>>>>

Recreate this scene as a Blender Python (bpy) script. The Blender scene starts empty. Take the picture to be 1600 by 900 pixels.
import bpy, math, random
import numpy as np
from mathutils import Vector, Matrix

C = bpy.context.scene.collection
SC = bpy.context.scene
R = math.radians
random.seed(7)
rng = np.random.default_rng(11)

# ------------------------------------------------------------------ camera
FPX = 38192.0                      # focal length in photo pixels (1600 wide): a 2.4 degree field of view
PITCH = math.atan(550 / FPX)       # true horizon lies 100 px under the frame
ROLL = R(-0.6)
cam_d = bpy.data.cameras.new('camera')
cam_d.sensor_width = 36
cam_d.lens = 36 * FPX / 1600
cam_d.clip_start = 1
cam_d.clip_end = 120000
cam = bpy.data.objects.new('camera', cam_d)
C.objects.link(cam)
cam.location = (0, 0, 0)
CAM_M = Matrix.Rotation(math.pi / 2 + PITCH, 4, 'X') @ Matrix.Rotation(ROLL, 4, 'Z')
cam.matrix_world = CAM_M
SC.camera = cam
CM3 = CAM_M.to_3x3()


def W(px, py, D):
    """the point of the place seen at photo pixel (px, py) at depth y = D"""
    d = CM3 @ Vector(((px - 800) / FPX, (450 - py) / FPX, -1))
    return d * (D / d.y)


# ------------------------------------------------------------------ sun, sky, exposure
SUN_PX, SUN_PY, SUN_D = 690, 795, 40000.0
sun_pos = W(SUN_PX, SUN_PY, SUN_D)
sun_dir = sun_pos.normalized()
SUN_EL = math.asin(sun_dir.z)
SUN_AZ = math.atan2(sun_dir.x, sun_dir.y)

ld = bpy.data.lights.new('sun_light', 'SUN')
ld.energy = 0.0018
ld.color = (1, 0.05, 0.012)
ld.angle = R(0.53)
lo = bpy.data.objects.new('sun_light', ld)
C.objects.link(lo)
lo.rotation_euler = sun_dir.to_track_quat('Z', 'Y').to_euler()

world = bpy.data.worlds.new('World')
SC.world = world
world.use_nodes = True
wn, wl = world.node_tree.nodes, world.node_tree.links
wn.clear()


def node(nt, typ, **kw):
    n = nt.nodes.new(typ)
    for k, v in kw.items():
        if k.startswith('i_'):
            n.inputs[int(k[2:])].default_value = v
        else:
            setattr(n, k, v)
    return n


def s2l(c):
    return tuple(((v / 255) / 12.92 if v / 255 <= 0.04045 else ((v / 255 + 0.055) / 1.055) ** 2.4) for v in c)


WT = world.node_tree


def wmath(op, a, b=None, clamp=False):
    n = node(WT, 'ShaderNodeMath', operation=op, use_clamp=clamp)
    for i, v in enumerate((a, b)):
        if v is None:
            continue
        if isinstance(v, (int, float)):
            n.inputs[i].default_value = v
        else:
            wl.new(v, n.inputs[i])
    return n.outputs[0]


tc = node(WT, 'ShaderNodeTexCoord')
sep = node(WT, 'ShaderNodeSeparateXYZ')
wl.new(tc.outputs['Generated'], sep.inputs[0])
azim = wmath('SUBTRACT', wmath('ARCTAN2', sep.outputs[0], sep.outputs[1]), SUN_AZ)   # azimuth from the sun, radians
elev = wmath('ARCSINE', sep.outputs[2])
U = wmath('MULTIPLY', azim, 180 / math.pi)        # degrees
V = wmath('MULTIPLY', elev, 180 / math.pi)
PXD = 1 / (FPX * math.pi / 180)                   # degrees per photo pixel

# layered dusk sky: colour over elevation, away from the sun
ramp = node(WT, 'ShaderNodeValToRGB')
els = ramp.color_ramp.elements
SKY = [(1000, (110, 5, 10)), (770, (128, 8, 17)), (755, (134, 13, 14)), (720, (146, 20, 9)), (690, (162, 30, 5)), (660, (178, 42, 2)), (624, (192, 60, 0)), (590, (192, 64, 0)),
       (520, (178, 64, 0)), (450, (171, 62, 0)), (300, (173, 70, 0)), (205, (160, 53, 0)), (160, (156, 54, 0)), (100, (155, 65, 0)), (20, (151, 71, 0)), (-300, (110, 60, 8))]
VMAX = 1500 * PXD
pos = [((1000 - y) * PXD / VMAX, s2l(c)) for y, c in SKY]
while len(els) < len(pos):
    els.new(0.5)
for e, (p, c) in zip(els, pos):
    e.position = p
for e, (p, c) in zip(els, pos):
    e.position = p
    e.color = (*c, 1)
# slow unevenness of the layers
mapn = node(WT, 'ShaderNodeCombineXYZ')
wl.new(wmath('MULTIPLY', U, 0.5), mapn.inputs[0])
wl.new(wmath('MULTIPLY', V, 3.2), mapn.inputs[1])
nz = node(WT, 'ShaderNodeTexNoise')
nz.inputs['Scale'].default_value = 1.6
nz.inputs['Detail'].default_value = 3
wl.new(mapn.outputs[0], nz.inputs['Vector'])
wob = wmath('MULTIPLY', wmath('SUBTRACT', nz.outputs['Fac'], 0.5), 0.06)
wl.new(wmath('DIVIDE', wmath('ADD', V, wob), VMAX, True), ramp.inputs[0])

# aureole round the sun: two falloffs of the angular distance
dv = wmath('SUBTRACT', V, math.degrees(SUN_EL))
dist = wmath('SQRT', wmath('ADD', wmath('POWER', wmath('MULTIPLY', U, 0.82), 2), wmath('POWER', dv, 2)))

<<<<

DIRECTIONS FOR THIS TASK =>
Lines from the beginning of the data above through the line containing "return d * (D / d.y)" are to be returned exactly, and no others.

EXPECTED ANSWER =>
Recreate this scene as a Blender Python (bpy) script. The Blender scene starts empty. Take the picture to be 1600 by 900 pixels.
import bpy, math, random
import numpy as np
from mathutils import Vector, Matrix

C = bpy.context.scene.collection
SC = bpy.context.scene
R = math.radians
random.seed(7)
rng = np.random.default_rng(11)

# ------------------------------------------------------------------ camera
FPX = 38192.0                      # focal length in photo pixels (1600 wide): a 2.4 degree field of view
PITCH = math.atan(550 / FPX)       # true horizon lies 100 px under the frame
ROLL = R(-0.6)
cam_d = bpy.data.cameras.new('camera')
cam_d.sensor_width = 36
cam_d.lens = 36 * FPX / 1600
cam_d.clip_start = 1
cam_d.clip_end = 120000
cam = bpy.data.objects.new('camera', cam_d)
C.objects.link(cam)
cam.location = (0, 0, 0)
CAM_M = Matrix.Rotation(math.pi / 2 + PITCH, 4, 'X') @ Matrix.Rotation(ROLL, 4, 'Z')
cam.matrix_world = CAM_M
SC.camera = cam
CM3 = CAM_M.to_3x3()


def W(px, py, D):
    """the point of the place seen at photo pixel (px, py) at depth y = D"""
    d = CM3 @ Vector(((px - 800) / FPX, (450 - py) / FPX, -1))
    return d * (D / d.y)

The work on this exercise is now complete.